## THE REQUEST
Transcribe every entry below word for word, but skip the pictures.

[start of EXERCISE MATERIALS]

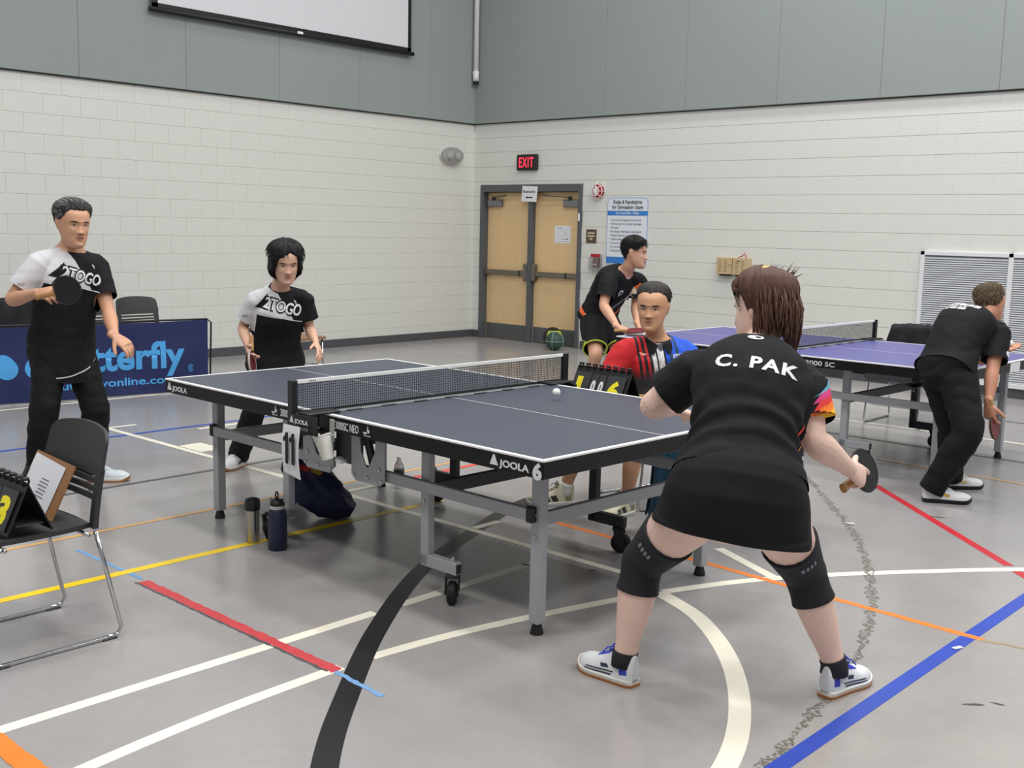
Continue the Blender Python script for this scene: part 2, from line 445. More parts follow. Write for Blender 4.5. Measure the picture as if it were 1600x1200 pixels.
# rubber base
b = MB().box(CX + 0.0075, CX + 0.018, FY0, CY - 0.0075, 0.0, 0.105).build('baseboard_left', M_BASE); struct(b)
b = MB().box(DX1 + 0.03, FX1, CY - 0.018, CY - 0.0075, 0.0, 0.105).box(CX + 0.018, DX0 - 0.0, CY - 0.018, CY - 0.0075, 0, 0.105).build('baseboard_right', M_BASE); struct(b)

# ---- double door
fr = MB()
FW = 0.105
fr.bevbox(DX0, DX0 + 0.06, CY - 0.03, CY + 0.14, 0, DH).bevbox(DX1 - 0.06, DX1, CY - 0.03, CY + 0.14, 0, DH)
fr.bevbox(DX0 + 0.06, DX1 - 0.06, CY - 0.03, CY + 0.14, DH - 0.1, DH)
door = struct(fr.build('door_1', M_FRAME))
xm = (DX0 + DX1) / 2
MB().bevbox(xm - 0.035, xm + 0.035, CY + 0.0, CY + 0.15, 0.0, DH - 0.1).build('mullion', M_FRAME, door)
for s, (a, b) in ((-1, (DX0 + 0.064, xm - 0.038)), (1, (xm + 0.038, DX1 - 0.064))):
    yf = CY + 0.075
    leaf = MB().bevbox(a, b, yf, yf + 0.045, 0.008, DH - 0.104, 0.002).build('door_leaf', M_WOOD, door)
    MB().bevbox(a + 0.01, b - 0.01, yf - 0.003, yf, 0.012, 0.225, 0.001).build('kick_plate', mat('kick_plate_grey', (96, 98, 102), 0.45, 0.3, var=0.06), leaf)
    bar = MB().bevbox(a + 0.01, b - 0.01, yf - 0.062, yf - 0.022, 0.925, 0.995, 0.008)
    bar.box(a + 0.02, a + 0.09, yf - 0.03, yf, 0.93, 0.99)
    bar.build('panic_bar', M_ALU, leaf)
    ex = b - 0.075 if s < 0 else a
    MB().bevbox(ex, ex + 0.07, yf - 0.085, yf, 0.86, 1.10, 0.015).build('latch_case', M_ALU, leaf)
    sx = (b - 0.17) if s < 0 else (b - 0.23)
    MB().bevbox(sx, sx + 0.03, yf - 0.066, yf - 0.02, 0.92, 1.0, 0.004).build('bar_joint', M_BLACK, leaf)
    cx0 = a + 0.03 if s < 0 else b - 0.30
    MB().bevbox(cx0, cx0 + 0.27, yf - 0.055, yf, 1.885, 1.985, 0.008).build('closer', mat('closer_grey', (128, 130, 132), 0.4, 0.5, var=0.05), leaf)
    MB().bar((cx0 + 0.13, yf - 0.07, 2.01), (cx0 + (0.42 if s < 0 else -0.3), yf - 0.12, 2.04), 0.025, 0.012).bar((cx0 + 0.13, yf - 0.05, 1.98), (cx0 + 0.13, yf - 0.07, 2.02), 0.04, 0.04).build('closer_arm', M_DSTEEL, leaf)
MB().bevbox(DX1 - 0.045, DX1 - 0.02, CY - 0.04, CY - 0.03, 1.70, 1.80, 0.002).build('door_contact', M_WHITE, door)

# ---- white louvre grille
g = thing('wall_grille', 'large white louvred vent grille on the block wall at far right', 'grille', ((GX0 + GX1) / 2, CY, GZ0))
ox, oz = -(GX0 + GX1) / 2, -GZ0
M_GW = mat('grille_white', (222, 224, 226), 0.4, var=0.03)
M_GS = mat('grille_slat', (206, 209, 213), 0.4, var=0.03)
f = MB()
for a, b, c, d in ((GX0, GX1, GZ1 - 0.045, GZ1), (GX0, GX1, GZ0, GZ0 + 0.05), (GX0, GX0 + 0.045, GZ0, GZ1), (GX1 - 0.045, GX1, GZ0, GZ1), (0.065, 0.115, GZ0, GZ1), (1.1, 1.15, GZ0, GZ1)):
    f.bevbox(a + ox, b + ox, -0.045, -0.008, c + oz, d + oz, 0.004)
f.build('grille_frame', M_GW, g)
for a, b in ((GX0 + 0.045, 0.065), (0.115, 1.1), (1.15, GX1 - 0.045)):
    s = MB(); z = GZ0 + 0.06
    while z < GZ1 - 0.055:
        s.add([(a + ox, -0.036, z + oz - 0.004), (b + ox, -0.036, z + oz - 0.004), (b + ox, -0.012, z + oz + 0.018), (a + ox, -0.012, z + oz + 0.018),
               (a + ox, -0.034, z + oz - 0.007), (b + ox, -0.034, z + oz - 0.007)], [(0, 1, 2, 3), (4, 5, 1, 0)])
        z += 0.0225
    so = s.build('louvre_slats', M_GS, g); so['kind'] = 'stuff'
    MB().box(a + ox, b + ox, -0.0095, -0.008, GZ0 + oz + .05, GZ1 + oz - .045).build('duct_back', mat('duct_grey', (120, 124, 128), 0.7, var=0.1), g)

# ------------------------------------------------------------------ things on the walls
X, Y, Z = Vector((1, 0, 0)), Vector((0, 1, 0)), Vector((0, 0, 1))
WR = CY - 0.0075                      # face of the right wall
WLX = CX + 0.006                      # face of the left wall
# projection screen hung in front of the left wall panels
sc = thing('projection_screen', 'white pull-down projection screen with black borders on the grey left wall', 'screen', (CX + PT + 0.022, 4.55, 3.82))
sy0, sy1, stop = -1.88, 1.88, 3.0
MB().bevbox(0.035, 0.041, sy0 + 0.07, sy1 - 0.055, 0.10, stop, 0.001).build('screen_cloth', mat('screen_white', (216, 218, 222), 0.8, var=0.02), sc)
MB().box(0.034, 0.043, sy0, sy0 + 0.07, 0.05, stop).box(0.034, 0.043, sy1 - 0.055, sy1, 0.05, stop).box(0.034, 0.043, sy0, sy1, 0.05, 0.10).build('black_border', M_BLACK, sc)
MB().tube([(0.039, sy0 - 0.03, 0.03), (0.039, sy1 + 0.04, 0.03)], 0.028, 12).build('bottom_bar', M_BLACK, sc, smooth=True)
MB().bevbox(0.06, 0.072, 0.02, 0.10, 0.03, 0.058, 0.002).build('pull_tab', M_WHITE, sc)
MB().bevbox(0.0, 0.12, sy0 - 0.1, sy1 + 0.1, stop, stop + 0.14, 0.01).build('screen_case', M_BLACK, sc)
# drain pipe in the corner
dp = thing('drain_pipe', 'white vertical drain pipe with elbow in the room corner above the blocks', 'pipe', (CX + PT + 0.068, CY - PT - 0.068, 3.64))
MB().tube([(0, 0, 0.10), (0, 0, 5.2)], 0.036, 14).build('pipe', M_WHITE, dp, smooth=True)
MB().lathe([(0.04, 0.08), (0.046, 0.085), (0.046, 0.12), (0.04, 0.125)], 16).build('coupling', M_WHITE, dp)
MB().tube([(0, 0, 0.10), (0.0, 0.0, 0.05), (-0.012, 0.012, 0.015), (-0.04, 0.04, 0.0)], 0.042, 14).build('elbow', M_WHITE, dp, smooth=True)
MB().bevbox(-0.035, 0.03, -0.03, 0.035, -0.055, -0.012, 0.005).build('pipe_bracket', M_BLACK, dp)
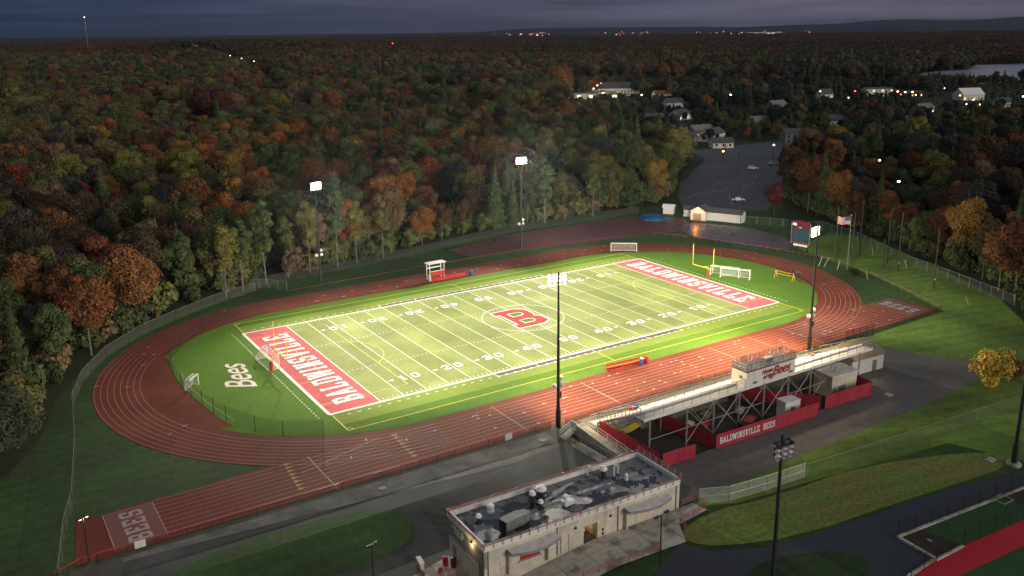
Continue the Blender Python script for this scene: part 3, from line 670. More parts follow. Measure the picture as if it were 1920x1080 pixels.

[end of EXERCISE MATERIALS]

## EXPECTED OUTPUT
Continue the Blender Python script for this scene: part 2, from line 445. More parts follow. Write for Blender 4.5. Measure the picture as if it were 1600x1200 pixels.
# rubber base
b = MB().box(CX + 0.0075, CX + 0.018, FY0, CY - 0.0075, 0.0, 0.105).build('baseboard_left', M_BASE); struct(b)
b = MB().box(DX1 + 0.03, FX1, CY - 0.018, CY - 0.0075, 0.0, 0.105).box(CX + 0.018, DX0 - 0.0, CY - 0.018, CY - 0.0075, 0, 0.105).build('baseboard_right', M_BASE); struct(b)

# ---- double door
fr = MB()
FW = 0.105
fr.bevbox(DX0, DX0 + 0.06, CY - 0.03, CY + 0.14, 0, DH).bevbox(DX1 - 0.06, DX1, CY - 0.03, CY + 0.14, 0, DH)
fr.bevbox(DX0 + 0.06, DX1 - 0.06, CY - 0.03, CY + 0.14, DH - 0.1, DH)
door = struct(fr.build('door_1', M_FRAME))
xm = (DX0 + DX1) / 2
MB().bevbox(xm - 0.035, xm + 0.035, CY + 0.0, CY + 0.15, 0.0, DH - 0.1).build('mullion', M_FRAME, door)
for s, (a, b) in ((-1, (DX0 + 0.064, xm - 0.038)), (1, (xm + 0.038, DX1 - 0.064))):
    yf = CY + 0.075
    leaf = MB().bevbox(a, b, yf, yf + 0.045, 0.008, DH - 0.104, 0.002).build('door_leaf', M_WOOD, door)
    MB().bevbox(a + 0.01, b - 0.01, yf - 0.003, yf, 0.012, 0.225, 0.001).build('kick_plate', mat('kick_plate_grey', (96, 98, 102), 0.45, 0.3, var=0.06), leaf)
    bar = MB().bevbox(a + 0.01, b - 0.01, yf - 0.062, yf - 0.022, 0.925, 0.995, 0.008)
    bar.box(a + 0.02, a + 0.09, yf - 0.03, yf, 0.93, 0.99)
    bar.build('panic_bar', M_ALU, leaf)
    ex = b - 0.075 if s < 0 else a
    MB().bevbox(ex, ex + 0.07, yf - 0.085, yf, 0.86, 1.10, 0.015).build('latch_case', M_ALU, leaf)
    sx = (b - 0.17) if s < 0 else (b - 0.23)
    MB().bevbox(sx, sx + 0.03, yf - 0.066, yf - 0.02, 0.92, 1.0, 0.004).build('bar_joint', M_BLACK, leaf)
    cx0 = a + 0.03 if s < 0 else b - 0.30
    MB().bevbox(cx0, cx0 + 0.27, yf - 0.055, yf, 1.885, 1.985, 0.008).build('closer', mat('closer_grey', (128, 130, 132), 0.4, 0.5, var=0.05), leaf)
    MB().bar((cx0 + 0.13, yf - 0.07, 2.01), (cx0 + (0.42 if s < 0 else -0.3), yf - 0.12, 2.04), 0.025, 0.012).bar((cx0 + 0.13, yf - 0.05, 1.98), (cx0 + 0.13, yf - 0.07, 2.02), 0.04, 0.04).build('closer_arm', M_DSTEEL, leaf)
MB().bevbox(DX1 - 0.045, DX1 - 0.02, CY - 0.04, CY - 0.03, 1.70, 1.80, 0.002).build('door_contact', M_WHITE, door)

# ---- white louvre grille
g = thing('wall_grille', 'large white louvred vent grille on the block wall at far right', 'grille', ((GX0 + GX1) / 2, CY, GZ0))
ox, oz = -(GX0 + GX1) / 2, -GZ0
M_GW = mat('grille_white', (222, 224, 226), 0.4, var=0.03)
M_GS = mat('grille_slat', (206, 209, 213), 0.4, var=0.03)
f = MB()
for a, b, c, d in ((GX0, GX1, GZ1 - 0.045, GZ1), (GX0, GX1, GZ0, GZ0 + 0.05), (GX0, GX0 + 0.045, GZ0, GZ1), (GX1 - 0.045, GX1, GZ0, GZ1), (0.065, 0.115, GZ0, GZ1), (1.1, 1.15, GZ0, GZ1)):
    f.bevbox(a + ox, b + ox, -0.045, -0.008, c + oz, d + oz, 0.004)
f.build('grille_frame', M_GW, g)
for a, b in ((GX0 + 0.045, 0.065), (0.115, 1.1), (1.15, GX1 - 0.045)):
    s = MB(); z = GZ0 + 0.06
    while z < GZ1 - 0.055:
        s.add([(a + ox, -0.036, z + oz - 0.004), (b + ox, -0.036, z + oz - 0.004), (b + ox, -0.012, z + oz + 0.018), (a + ox, -0.012, z + oz + 0.018),
               (a + ox, -0.034, z + oz - 0.007), (b + ox, -0.034, z + oz - 0.007)], [(0, 1, 2, 3), (4, 5, 1, 0)])
        z += 0.0225
    so = s.build('louvre_slats', M_GS, g); so['kind'] = 'stuff'
    MB().box(a + ox, b + ox, -0.0095, -0.008, GZ0 + oz + .05, GZ1 + oz - .045).build('duct_back', mat('duct_grey', (120, 124, 128), 0.7, var=0.1), g)

# ------------------------------------------------------------------ things on the walls
X, Y, Z = Vector((1, 0, 0)), Vector((0, 1, 0)), Vector((0, 0, 1))
WR = CY - 0.0075                      # face of the right wall
WLX = CX + 0.006                      # face of the left wall
# projection screen hung in front of the left wall panels
sc = thing('projection_screen', 'white pull-down projection screen with black borders on the grey left wall', 'screen', (CX + PT + 0.022, 4.55, 3.82))
sy0, sy1, stop = -1.88, 1.88, 3.0
MB().bevbox(0.035, 0.041, sy0 + 0.07, sy1 - 0.055, 0.10, stop, 0.001).build('screen_cloth', mat('screen_white', (216, 218, 222), 0.8, var=0.02), sc)
MB().box(0.034, 0.043, sy0, sy0 + 0.07, 0.05, stop).box(0.034, 0.043, sy1 - 0.055, sy1, 0.05, stop).box(0.034, 0.043, sy0, sy1, 0.05, 0.10).build('black_border', M_BLACK, sc)
MB().tube([(0.039, sy0 - 0.03, 0.03), (0.039, sy1 + 0.04, 0.03)], 0.028, 12).build('bottom_bar', M_BLACK, sc, smooth=True)
MB().bevbox(0.06, 0.072, 0.02, 0.10, 0.03, 0.058, 0.002).build('pull_tab', M_WHITE, sc)
MB().bevbox(0.0, 0.12, sy0 - 0.1, sy1 + 0.1, stop, stop + 0.14, 0.01).build('screen_case', M_BLACK, sc)
# drain pipe in the corner
dp = thing('drain_pipe', 'white vertical drain pipe with elbow in the room corner above the blocks', 'pipe', (CX + PT + 0.068, CY - PT - 0.068, 3.64))
MB().tube([(0, 0, 0.10), (0, 0, 5.2)], 0.036, 14).build('pipe', M_WHITE, dp, smooth=True)
MB().lathe([(0.04, 0.08), (0.046, 0.085), (0.046, 0.12), (0.04, 0.125)], 16).build('coupling', M_WHITE, dp)
MB().tube([(0, 0, 0.10), (0.0, 0.0, 0.05), (-0.012, 0.012, 0.015), (-0.04, 0.04, 0.0)], 0.042, 14).build('elbow', M_WHITE, dp, smooth=True)
MB().bevbox(-0.035, 0.03, -0.03, 0.035, -0.055, -0.012, 0.005).build('pipe_bracket', M_BLACK, dp)
Continue the Blender Python script for this scene: part 3, from line 670. More parts follow. Measure the picture as if it were 1920x1080 pixels.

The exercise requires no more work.